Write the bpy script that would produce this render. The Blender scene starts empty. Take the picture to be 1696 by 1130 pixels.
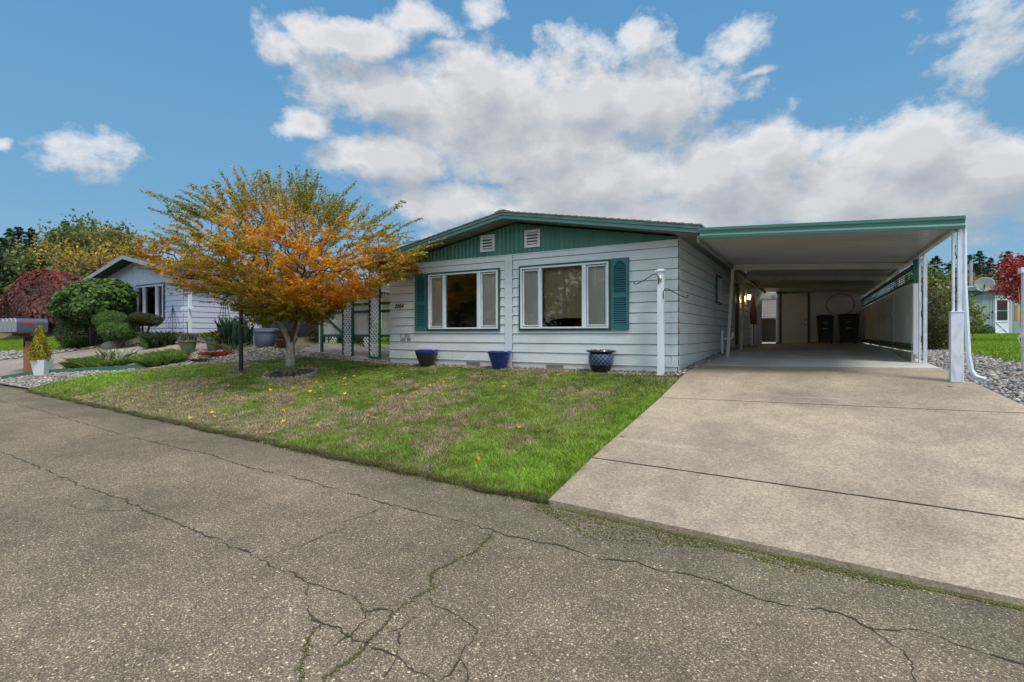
import bpy, bmesh, math, random
import numpy as np
from mathutils import Vector, Matrix
from mathutils import noise as mn
SC = bpy.context.scene
COL = SC.collection
R = math.radians
rng = np.random.default_rng(7)
random.seed(7)
EYE = 1.5

# ---------------------------------------------------------------- materials
def _n(nt, t, **kw):
    n = nt.nodes.new(t)
    for k, v in kw.items(): setattr(n, k, v)
    return n
def _l(nt, a, b): nt.links.new(a, b)
def math_n(nt, op, a, b=None, c=None, clamp=False):
    n = _n(nt, 'ShaderNodeMath', operation=op, use_clamp=clamp)
    for i, v in enumerate((a, b, c)):
        if v is None: continue
        if isinstance(v, (int, float)): n.inputs[i].default_value = v
        else: _l(nt, v, n.inputs[i])
    return n.outputs[0]
def mixc(nt, f, a, b, mode='MIX'):
    n = _n(nt, 'ShaderNodeMix', data_type='RGBA', blend_type=mode)
    if isinstance(f, (int, float)): n.inputs[0].default_value = f
    else: _l(nt, f, n.inputs[0])
    for s, v in ((6, a), (7, b)):
        if isinstance(v, tuple): n.inputs[s].default_value = (*v[:3], 1)
        else: _l(nt, v, n.inputs[s])
    return n.outputs[2]
def noise_n(nt, vec, scale, detail=4, rough=.55, w=None):
    n = _n(nt, 'ShaderNodeTexNoise')
    n.inputs['Scale'].default_value = scale
    n.inputs['Detail'].default_value = detail
    n.inputs['Roughness'].default_value = rough
    _l(nt, vec, n.inputs['Vector'])
    return n.outputs['Fac']
def ramp(nt, fac, stops):
    n = _n(nt, 'ShaderNodeValToRGB')
    cr = n.color_ramp
    while len(cr.elements) < len(stops): cr.elements.new(.5)
    for e, (p, c) in zip(cr.elements, stops):
        e.position = p
        e.color = (*c, 1) if isinstance(c, tuple) else (c, c, c, 1)
    _l(nt, fac, n.inputs[0])
    return n.outputs[0]
def new_mat(name):
    m = bpy.data.materials.new(name); m.use_nodes = True
    nt = m.node_tree; nt.nodes.clear()
    out = _n(nt, 'ShaderNodeOutputMaterial')
    b = _n(nt, 'ShaderNodeBsdfPrincipled')
    _l(nt, b.outputs[0], out.inputs[0])
    return m, nt, b, out
def geo_vec(nt, stretch=(1, 1, 1)):
    g = _n(nt, 'ShaderNodeNewGeometry')
    mp = _n(nt, 'ShaderNodeMapping')
    mp.inputs['Scale'].default_value = stretch
    _l(nt, g.outputs['Position'], mp.inputs[0])
    return mp.outputs[0], g
def bump(nt, b, h, strength, dist=.01):
    n = _n(nt, 'ShaderNodeBump')
    n.inputs['Strength'].default_value = strength
    n.inputs['Distance'].default_value = dist
    _l(nt, h, n.inputs['Height']); _l(nt, n.outputs[0], b.inputs['Normal'])
MC = {}
def mat(name, c1, c2=None, scale=3., rough=.6, bs=0., bscale=40., stretch=(1, 1, 1), metal=0., dirt=None, dscale=1.2, spec=.5, coat=0.):
    if name in MC: return MC[name]
    m, nt, b, out = new_mat(name)
    if c2 is None: c2 = tuple(x * .8 for x in c1)
    v, g = geo_vec(nt, stretch)
    f = noise_n(nt, v, scale, 6, .6)
    f = ramp(nt, f, [(.3, 0.), (.7, 1.)])
    col = mixc(nt, f, c1, c2)
    if dirt:
        f2 = noise_n(nt, v, dscale, 8, .65)
        f2 = ramp(nt, f2, [(.5, 0.), (.72, 1.)])
        f2 = math_n(nt, 'MULTIPLY', f2, .7)
        col = mixc(nt, f2, col, dirt)
    if name == 'white_siding':
        s_ = _n(nt, 'ShaderNodeSeparateXYZ'); _l(nt, g.outputs['Position'], s_.inputs[0])
        low = ramp(nt, math_n(nt, 'MULTIPLY_ADD', s_.outputs[2], 1., math_n(nt, 'MULTIPLY_ADD', noise_n(nt, v, 9., 5, .7), .5, -.85 + 0.0)), [(.05, .8), (.42, 0.)])
        col = mixc(nt, math_n(nt, 'MULTIPLY', low, .55), col, (.40, .38, .31))
        mp2 = _n(nt, 'ShaderNodeMapping'); mp2.inputs['Scale'].default_value = (7., 7., .35); _l(nt, g.outputs['Position'], mp2.inputs[0])
        stk = ramp(nt, noise_n(nt, mp2.outputs[0], 1., 6, .6), [(.56, 0.), (.75, .5)])
        col = mixc(nt, math_n(nt, 'MULTIPLY', stk, .55), col, (.47, .50, .49))
    _l(nt, col, b.inputs['Base Color'])
    rr = math_n(nt, 'MULTIPLY_ADD', f, .15, rough - .07)
    _l(nt, rr, b.inputs['Roughness'])
    b.inputs['Metallic'].default_value = metal
    b.inputs['Specular IOR Level'].default_value = spec
    b.inputs['Coat Weight'].default_value = coat
    if bs:
        bump(nt, b, noise_n(nt, v, bscale, 5, .6), bs)
    MC[name] = m
    return m
def foliage_mat(name, trans=.3, rough=.55, spec=.3, sat=1.):
    if name in MC: return MC[name]
    m, nt, b, out = new_mat(name)
    a = _n(nt, 'ShaderNodeAttribute', attribute_name='Col')
    _l(nt, a.outputs['Color'], b.inputs['Base Color'])
    b.inputs['Roughness'].default_value = rough
    b.inputs['Specular IOR Level'].default_value = spec
    t = _n(nt, 'ShaderNodeBsdfTranslucent')
    _l(nt, a.outputs['Color'], t.inputs['Color'])
    mx = _n(nt, 'ShaderNodeMixShader'); mx.inputs[0].default_value = trans
    _l(nt, b.outputs[0], mx.inputs[1]); _l(nt, t.outputs[0], mx.inputs[2])
    _l(nt, mx.outputs[0], out.inputs[0])
    MC[name] = m
    return m
def emis_mat(name, col, st):
    m, nt, b, out = new_mat(name)
    b.inputs['Base Color'].default_value = (*col, 1)
    b.inputs['Emission Color'].default_value = (*col, 1)
    b.inputs['Emission Strength'].default_value = st
    return m
def glass_mat():
    m, nt, b, out = new_mat('window_glass')
    nt.nodes.remove(b)
    tr = _n(nt, 'ShaderNodeBsdfTransparent'); tr.inputs[0].default_value = (.96, .96, .94, 1)
    gl = _n(nt, 'ShaderNodeBsdfGlossy'); gl.inputs['Roughness'].default_value = .02
    v, g = geo_vec(nt)
    bn = _n(nt, 'ShaderNodeBump'); bn.inputs['Strength'].default_value = .06; bn.inputs['Distance'].default_value = .02
    _l(nt, noise_n(nt, v, 2.2, 2), bn.inputs['Height']); _l(nt, bn.outputs[0], gl.inputs['Normal'])
    fr = _n(nt, 'ShaderNodeFresnel'); fr.inputs[0].default_value = 1.5
    f = math_n(nt, 'MULTIPLY_ADD', fr.outputs[0], .95, .02, clamp=True)
    mx = _n(nt, 'ShaderNodeMixShader'); _l(nt, f, mx.inputs[0])
    _l(nt, tr.outputs[0], mx.inputs[1]); _l(nt, gl.outputs[0], mx.inputs[2]); _l(nt, mx.outputs[0], out.inputs[0])
    return m
M = {}
M['glass'] = glass_mat()
M['siding'] = mat('white_siding', (.68, .75, .79), (.61, .68, .715), 2.5, .55, .15, 60, (1, 1, 3), dirt=(.55, .585, .59), dscale=.9)
M['siding_blue'] = mat('pale_blue_siding', (.60, .67, .84), (.52, .59, .76), 2.5, .6, .1, 50)
M['white'] = mat('white_paint', (.72, .79, .84), (.64, .70, .75), 4., .5, .1, 60, dirt=(.50, .51, .49), dscale=2.)
M['vinyl'] = mat('white_vinyl', (.72, .80, .88), (.66, .74, .82), 3., .35)
M['lattice'] = mat('bright_white_paint', (.88, .92, .94), (.80, .84, .87), 4., .5)
M['cream'] = mat('cream_metal', (.55, .53, .46), (.47, .45, .39), 3., .5, dirt=(.33, .31, .26))
M['peel'] = mat('peeling_white_paint', (.68, .77, .89), (.61, .70, .82), 5., .55, .3, 30, (1, 1, .35), dirt=(.34, .34, .33), dscale=9.)
M['green'] = mat('green_metal', (.064, .225, .190), (.048, .178, .155), 2., .5, .15, 30, (1.5, 1.5, .25), dirt=(.03, .10, .085), dscale=3.)
M['fascia'] = mat('green_fascia', (.082, .225, .215), (.060, .175, .17), 2., .5, .2, 25, (1, 1, 4), dirt=(.13, .23, .21), dscale=2.)
M['dgreen'] = mat('dark_green_paint', (.018, .115, .068), (.014, .09, .054), 5., .45, .15, 40)
M['shutter'] = mat('shutter_green', (.032, .165, .185), (.026, .14, .16), 4., .45)
M['soffit'] = mat('soffit_board', (.20, .22, .18), (.15, .16, .13), 2., .7)
M['pan'] = mat('roof_pan_metal', (.42, .44, .43), (.35, .365, .36), 1.5, .33, .0, 10, (.3, .3, 1), dirt=(.20, .20, .18), dscale=.8)
M['shingle'] = mat('roof_shingle', (.24, .17, .125), (.15, .115, .09), 14., .9, .5, 60)
M['wallpanel'] = mat('storage_panel', (.76, .79, .79), (.66, .69, .69), 1.5, .65, .1, 30)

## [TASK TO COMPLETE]
Select and copy each line from the data that includes the word "scene".

## [RESULT]
Write the bpy script that would produce this render. The Blender scene starts empty. Take the picture to be 1696 by 1130 pixels.
SC = bpy.context.scene